In a similar vein, inodes can run out. On most conventional Linux file systems, inode numbers are 32 bits.
For many, this is not going to be a practical problem yet, as real volumes will run out of usable space before exhausting 2^32 inodes. However, it is theoretically possible with a volume as small as ~18 TiB (using 16 TiB for 2^32 4096-byte or smaller files, 1-2 TiB for 2^32 256- or 512-byte inodes, plus file system overheads).
Anticipating this problem, most newer file systems use 64-bit inode numbers, and some older ones have been retrofitted (e.g. inode64 option in XFS). I don't think ext4 is one of them, though.

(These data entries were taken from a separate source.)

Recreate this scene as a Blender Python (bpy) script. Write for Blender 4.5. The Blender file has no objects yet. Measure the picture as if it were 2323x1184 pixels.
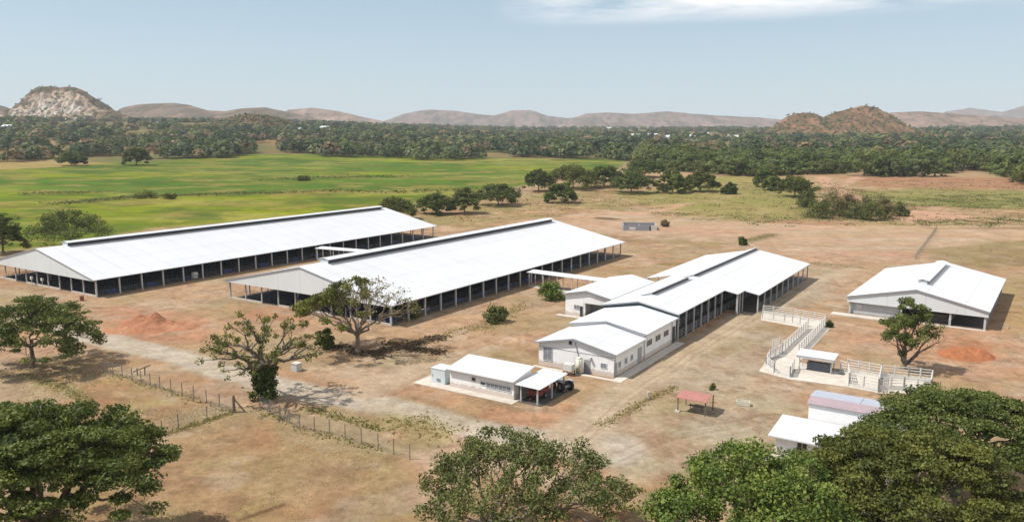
import bpy, bmesh, math, random
import numpy as np
from mathutils import Vector, Matrix

R = math.radians
sc = bpy.context.scene
COL = sc.collection
random.seed(7)
rng = np.random.default_rng(11)

# ------------------------------------------------------------------ survey camera
CX, CY, FPX, TH, PSI, CAMH = 1161.5, 592.0, 1780.0, 0.1613, 0.572, 36.0
CT, ST = math.cos(TH), math.sin(TH)
U = np.array([math.sin(PSI), math.cos(PSI)])
V = np.array([math.cos(PSI), -math.sin(PSI)])

def _hash(ix, iy, seed):
    n = (ix.astype(np.int64) * 374761393 + iy.astype(np.int64) * 668265263 + seed * 974711) & 0x7fffffff
    n = ((n ^ (n >> 13)) * 1274126177) & 0x7fffffff
    n = (n ^ (n >> 16)) & 0xffff
    return n / 65535.0

def vnoise(x, y, seed=0):
    x = np.asarray(x, float); y = np.asarray(y, float)
    ix = np.floor(x); iy = np.floor(y)
    fx = x - ix; fy = y - iy
    fx = fx * fx * (3 - 2 * fx); fy = fy * fy * (3 - 2 * fy)
    a = _hash(ix, iy, seed); b = _hash(ix + 1, iy, seed)
    c = _hash(ix, iy + 1, seed); d = _hash(ix + 1, iy + 1, seed)
    return (a + (b - a) * fx) * (1 - fy) + (c + (d - c) * fx) * fy

def fbm(x, y, seed=0, octv=4):
    s = 0.0; a = 0.5; t = 0.0
    for i in range(octv):
        s = s + a * vnoise(np.asarray(x) * 2 ** i + 17.3 * i, np.asarray(y) * 2 ** i - 9.1 * i, seed + i)
        t += a; a *= 0.5
    return s / t

def gz(x, y):
    """terrain height: flat farmyard, then a long gentle rise towards the hills"""
    x = np.asarray(x, float); y = np.asarray(y, float)
    r = np.hypot(x, y)
    t = np.clip(r - 290, 0, 3100)
    z = 0.0166 * (np.sqrt(t * t + 70.0 ** 2) - 70.0)
    w = np.clip((r - 380) / 700, 0, 1)
    k = np.clip((0.06 - np.arctan2(x, np.abs(y) + 1e-6)) / 0.42, 0, 1); k = k * k * (3 - 2 * k)
    m = np.clip((r - 950) / 1150, 0, 1); z = z + 30.0 * k * m * m * (3 - 2 * m)      # the plain swells towards the quarry side
    return z + w * 4.0 * (fbm(x / 260, y / 260, 5, 3) - 0.5)

def P(px, py, z=None):
    """photo pixel -> point where that sight line meets the terrain (or level z)"""
    dx = px - CX
    up = -FPX * ST - (py - CY) * CT
    fw = FPX * CT - (py - CY) * ST
    if z is not None:
        k = (z - CAMH) / up
        return np.array([dx * k, fw * k])
    return Pv(np.array([px]), np.array([py]))[0]

KS = 40.0 * 1.021 ** np.arange(262)
def Pv(px, py):
    """many sight lines at once"""
    px = np.asarray(px, float); py = np.asarray(py, float)
    dx = (px - CX)[:, None]; up = (-FPX * ST - (py - CY) * CT)[:, None]; fw = (FPX * CT - (py - CY) * ST)[:, None]
    k = KS[None, :] / fw
    hh = CAMH + up * k - gz(dx * k, fw * k)
    below = hh <= 0
    j = np.where(below.any(1), below.argmax(1), KS.size - 1); j = np.maximum(j, 1)
    lo = (KS[j - 1] / fw[:, 0]); hi = (KS[j] / fw[:, 0])
    for _ in range(18):
        m = (lo + hi) / 2
        pos = CAMH + up[:, 0] * m - gz(dx[:, 0] * m, fw[:, 0] * m) > 0
        lo = np.where(pos, m, lo); hi = np.where(pos, hi, m)
    return np.stack([dx[:, 0] * lo, fw[:, 0] * lo], 1)

def depth(xy, z=0.0):
    return xy[1] * CT - (z - CAMH) * ST

def proj(x, y, z):
    zz = np.asarray(z) - CAMH
    d = y * CT - zz * ST; up = y * ST + zz * CT
    return CX + FPX * x / d, CY - FPX * up / d

def zat(xy, py):
    lo, hi = -5.0, 400.0
    for _ in range(50):
        m = (lo + hi) / 2
        if proj(xy[0], xy[1], m)[1] > py: lo = m
        else: hi = m
    return lo

def lin(c):
    c = np.asarray(c, float) / 255.0
    return np.where(c <= 0.04045, c / 12.92, ((c + 0.055) / 1.055) ** 2.4)

ALB = 0.62
def alb(r, g, b): return lin((r, g, b)) * ALB

# ------------------------------------------------------------------ materials
MATS = {}
def new_mat(name):
    m = bpy.data.materials.new(name); m.use_nodes = True
    nt = m.node_tree
    bs = nt.nodes['Principled BSDF']
    MATS[name] = m
    return m, nt, bs

def N(nt, typ, **kw):
    n = nt.nodes.new(typ)
    for k, v in kw.items():
        if k in n.inputs.keys(): n.inputs[k].default_value = v
        else: setattr(n, k, v)
    return n

def mix(nt, fac, a, b, mode='MIX'):
    n = nt.nodes.new('ShaderNodeMix'); n.data_type = 'RGBA'; n.blend_type = mode
    for sock, val in ((n.inputs[0], fac), (n.inputs[6], a), (n.inputs[7], b)):
        if isinstance(val, bpy.types.NodeSocket): nt.links.new(val, sock)
        elif isinstance(val, (int, float)): sock.default_value = val
        else: sock.default_value = (*val[:3], 1)
    return n.outputs[2]

def noise(nt, scale, detail=4, rough=0.6, coord='Object', stretch=None):
    tc = nt.nodes.new('ShaderNodeTexCoord')
    src = tc.outputs[coord]
    if stretch:
        mp = nt.nodes.new('ShaderNodeMapping'); mp.inputs['Scale'].default_value = stretch
        nt.links.new(src, mp.inputs[0]); src = mp.outputs[0]
    n = N(nt, 'ShaderNodeTexNoise', Scale=scale, Detail=detail, Roughness=rough)
    nt.links.new(src, n.inputs['Vector'])
    return n.outputs['Fac']

def ramp(nt, fac, stops):
    n = nt.nodes.new('ShaderNodeValToRGB')
    el = n.color_ramp.elements
    while len(el) < len(stops): el.new(0.5)
    for e, (p, c) in zip(el, stops):
        e.position = p
        e.color = (*c, 1) if not isinstance(c, (int, float)) else (c, c, c, 1)
    nt.links.new(fac, n.inputs[0])
    return n.outputs[0]

def plain(name, c, rough=0.6, var=0.12, scale=1.5, metal=0.0, bump=0.0, dirt=None, dirt_amt=0.0):
    m, nt, bs = new_mat(name)
    c = np.asarray(c, float)
    f = noise(nt, scale, 5)
    col = ramp(nt, f, [(0.3, tuple(c * (1 - var))), (0.7, tuple(np.minimum(c * (1 + var), 0.9)))])
    if dirt is not None:
        f2 = noise(nt, scale * 0.35, 6, 0.7)
        k = ramp(nt, f2, [(0.5, 0.0), (0.75, dirt_amt)])
        col = mix(nt, k, col, dirt)
    nt.links.new(col, bs.inputs['Base Color'])
    bs.inputs['Roughness'].default_value = rough
    bs.inputs['Metallic'].default_value = metal
    if bump:
        b = N(nt, 'ShaderNodeBump', Strength=bump, Distance=0.05)
        nt.links.new(noise(nt, scale * 6, 3), b.inputs['Height']); nt.links.new(b.outputs[0], bs.inputs['Normal'])
    return m

def roof_mat(name, c, rib=2.2, dirt=(0.55, 0.5, 0.43), amt=0.22):
    """painted ribbed sheeting: ribs run down the slope (local x), sheets lap along local y"""
    m, nt, bs = new_mat(name)
    c = np.asarray(c)
    f = noise(nt, 0.12, 5)
    col = ramp(nt, f, [(0.35, tuple(c * 0.94)), (0.65, tuple(c))])
    st = noise(nt, 0.5, 4, 0.6, stretch=(0.12, 1.6, 0.12))
    k = ramp(nt, st, [(0.45, 0.0), (0.75, amt)])
    col = mix(nt, k, col, dirt)
    tc = nt.nodes.new('ShaderNodeTexCoord')
    for ax, scl, dk in (('Y', .058, .89), ('X', .047, .92)):
        wv = N(nt, 'ShaderNodeTexWave', Scale=scl); wv.bands_direction = ax; nt.links.new(tc.outputs['Object'], wv.inputs['Vector'])
        col = mix(nt, 1.0, col, ramp(nt, wv.outputs['Fac'], [(0.985, 1.0), (1.0, dk)]), 'MULTIPLY')
    nt.links.new(col, bs.inputs['Base Color'])
    bs.inputs['Roughness'].default_value = 0.45
    w = N(nt, 'ShaderNodeTexWave', Scale=rib); w.bands_direction = 'Y'
    nt.links.new(tc.outputs['Object'], w.inputs['Vector'])
    b = N(nt, 'ShaderNodeBump', Strength=0.25, Distance=0.04)
    nt.links.new(w.outputs['Fac'], b.inputs['Height']); nt.links.new(b.outputs[0], bs.inputs['Normal'])
    return m

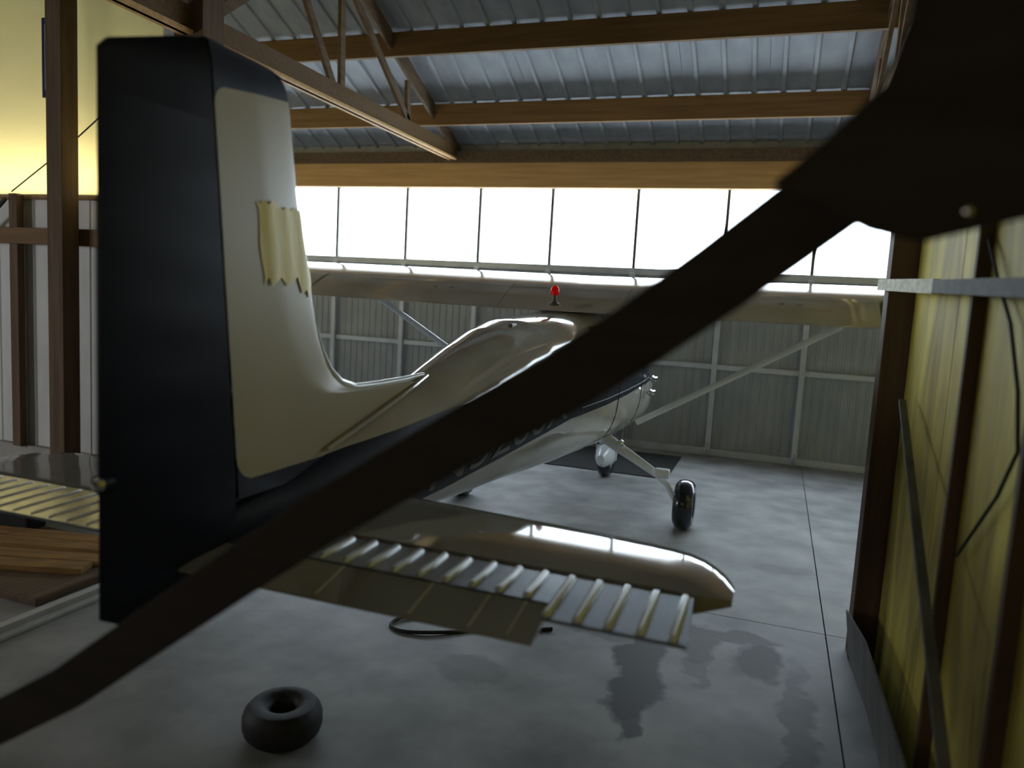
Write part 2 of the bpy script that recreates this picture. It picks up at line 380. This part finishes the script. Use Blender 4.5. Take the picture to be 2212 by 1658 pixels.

That method is wrapping and not checking for collisions? I would not call that a problem of running out then. It's a cheap but dumb generator that needs extra bits to not break itself.
What I'm trying to say is that the problem you're describing is largely a separate problem from what kbolino is describing. They are both real but not the same thing.
... which also caused it's own issues with 32-bit applications without large file support that now fail to stat those files on 64-bit inode filesystems.
I wouldn't call this a bomb at all. Bombs are events, not processes.
Resource contention for IPv4 has been around for a long time, with a number of workarounds and the ultimate out of supporting IPv6. There has been, to date, no moment of crisis, nor do I expect one in the future.
It will just get steadily more annoying/expensive to use IPv4 and IPv6 will relieve that pressure incrementally. We're at least two decades into that process already.
Just last(?) year I finally switched to an ISP whose equipment supports IPv6. But I still can't actually use it since my wifi router's support for IPv6 somehow fails to talk to the ISP equipment.
Hm, there's a firmware upgrade ... (installs it) well, re-trying all those options again, it looks like one of them lets it finally work now. The others (including the default) still fail with arcane errors though!
Interesting that the IPv6 adoption still differs so wildly for consumer connections aroundthe world. ISPs here have started to not give you a real public IPv4 address unless you ask for it. I expect it to become a paid option soon enough (main reason normal people ask for it is to connect to shitty IPv4-only corporate VPNs that don't like the ISPs NAT).
I mean, you are right. ISPs also need to stop complaining about supporting it and get off their butts. All enterprise routing equipment for the past 15+ years has supported IPv6. There is no excuse not to support it. Once you understand it, it is actually simpler than IPv4 + NAT.